In 2006, bloggers worked to draft Jim Webb to run for U.S. Senate, and bloggers seized on video of then-Sen. George Allen calling a man of Indian descent "macaca" — a little-known racial epithet that helped sink the former governor's re-election bid. A year later, bloggers and an Internet petition with more than 175,000 signatures spurred Republican lawmakers and Democratic Gov. Timothy M. Kaine to abandon plans to charge bad Virginia drivers thousands of dollars in fees to raise money for roads.
The shuttering of Raising Kaine could have something to do with the shifting political landscape in Virginia, Kirwin said. He notes that blogs tend to have an outsider mentality, grounded in the feeling that sites offer ordinary citizens a window to speak truth to power.
When Raising Kaine entered the state's political tussling, Republicans had just won Virginia in the presidential race by a comfortable 8 percentage points, they controlled both of the state's U.S. Senate seats and had safe majorities in both houses of the General Assembly.
Democrats now control the state Senate and have cut deeply into the GOP majority in the House of Delegates.

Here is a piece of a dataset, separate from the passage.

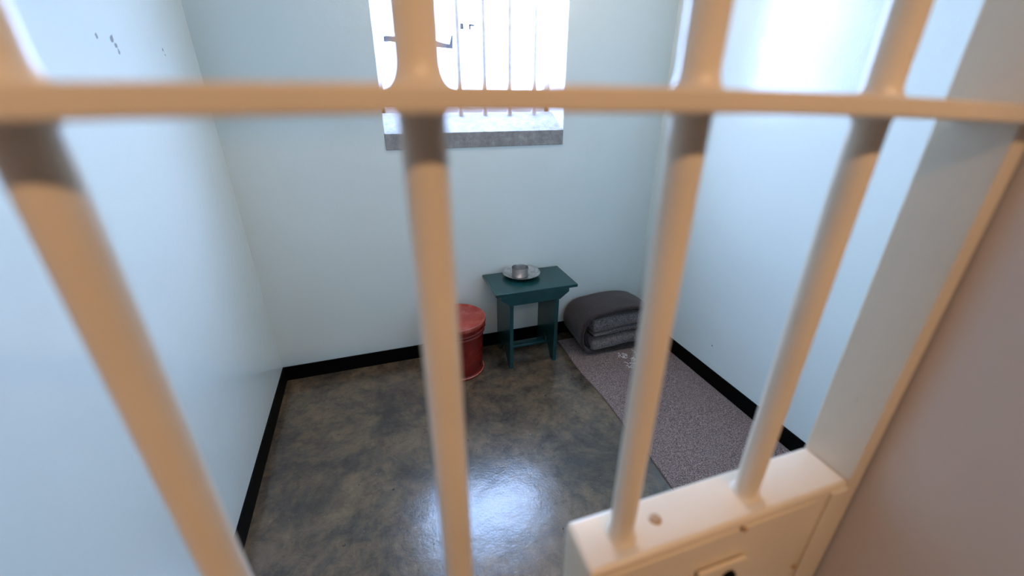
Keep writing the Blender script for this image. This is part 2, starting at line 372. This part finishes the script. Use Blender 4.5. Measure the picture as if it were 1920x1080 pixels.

In November, Democrats capped a string of statewide victories by capturing control of a second U.S. Senate seat as Virginia voters backed a Democrat for the White House for the first time in 44 years.
"There's an anti-establishment quality to blogs, sort of akin to independent music," Kirwin said. "As the left becomes the majority, being anti-establishment loses a lot of its luster."
Paige is a bit more pessimistic about the role of bloggers and the future of democracy.
"The blogosphere is not real life," Paige said. "It's a small group of people — but a small, well-informed group."
Paige said she tried to use her site to push more traditional media outlets to pursue stories that were being largely ignored. But she's concerned that partisan rifts could hamstring future growth.
"Are the Democrats really going to hold (Barack Obama's) feet to the fire?" Paige asked.
Meanwhile, Kirwin is looking forward to watching a Democrat deal with a vocal online community.
"It's been a tough eight years defending George W. Bush," Kirwin said. And "the blogosphere has never really had a Democratic president."